Roman ships began sailing the Red Sea and the Indian Ocean, and Arabia's caravan routes fell into relative disuse. As commerce declined, political life declined also, and Arabia entered upon its dark ages.

Early Muslim Era

In the early seventh century the Muslim religion, or Islam, was founded in Arabia by the prophet Mohammed. Medina and Mecca, both in what is now Hejaz in Saudi Arabia, were the first cities to be converted to the new faith. By 633, when the Muslims began their conquests outside Arabia, most of the peninsula had accepted Islam. Under the caliphs (successors of the Prophet) who ruled from Medina until 661, Arabia became politically unified. With the shift of the caliphate to Damascus in 661, the peninsula rapidly lost importance. When the Muslim seat of government was moved to Baghdad in 762, Arabia became a backwater.

As the far-flung Muslim empire broke up into petty states at times in conflict with one another, Arabian unity crumbled. The upper west coast fell under the authority of Egypt. Local dynasties arose in the south. A revolutionary Muslim sect, the Qarmatians, founded a state on the Persian Gulf in 899 and won control of most of the central area. In the 11th century Turkish-speaking hordes moved into the Middle East, occupying Arabia's northern borderlands, while the west was controlled by the Turkish Mameluke rulers of Egypt from 1250. Nominally the entire peninsula became part of the Ottoman Empire in 1517. In fact, however, most of it, especially the interior, remained in the hands of tribal chiefs.

Modern Developments

During the 16th century Portugal had established supply and trading posts on the southeastern and eastern coasts of Arabia. The peninsula seemed to hold little that would interest the Western world, however. In the 18th century the south shore of the Persian Gulf, now known as the United Arab Emirates, became infamous for pirate activities, and Great Britain began establishing a measure of control over the coast in 1820. Aden (now southern Yemen), because of its strategic location, was seized by the British in 1839, and additional protectorates were established. Finally, in an agreement with the Ottoman Empire in 1905, Great Britain gained control of the Arabian coast from the entrance of the Red Sea to the head of the Persian Gulf.
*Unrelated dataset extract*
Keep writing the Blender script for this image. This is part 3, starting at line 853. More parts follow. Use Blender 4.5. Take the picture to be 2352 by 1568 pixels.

Meanwhile, during the 1700's, the Muslim Wahhabi sect, under the leadership of the Saudi family, built a powerful kingdom in the Nejd, an interior region. In the early 1800's, the Saudis seized the Hejaz, the region containing the holy cities of Medina and Mecca, from the Ottoman Turks. By 1818, however, the Ottoman Turks had expelled the Saudis from the Hejaz.

Arabia was freed entirely of Ottoman rule during World War I. In 1916 a rebellion began in the Hejaz, and, with the help of T. E. Lawrence, the Arabs drove the Turks out. The northern part of what is now Yemen achieved independence from the Ottoman Empire at the end of the war.

In 1925, the Saudis conquered the Hejaz. The kingdoms of Nejd and Hejaz were combined and renamed Saudi Arabia in 1932.

The most important event in 1,000 years of Arabian history was the finding of oil in the Persian Gulf area. In the 1930's discoveries were made in Bahrain, Saudi Arabia, Kuwait, and Qatar. The oil resources were developed by American and British companies, and vast wealth came suddenly to the producing countries.

Arab antagonism against the West developed, however, as a result of the Arab-Israeli wars of 1967 and 1973, because of Western support for Israel. Contracts were revised to give Arabian oil-producing countries control of their wells.

During the 1970's the price of oil was vastly increased and the immense oil revenues were used to finance lavish public works projects and welfare programs in Saudi Arabia, Kuwait, Qatar, Oman, and the United Arab Emirates. Manufacturing industries were developed, especially in Saudi Arabia, to lessen dependence on oil revenues.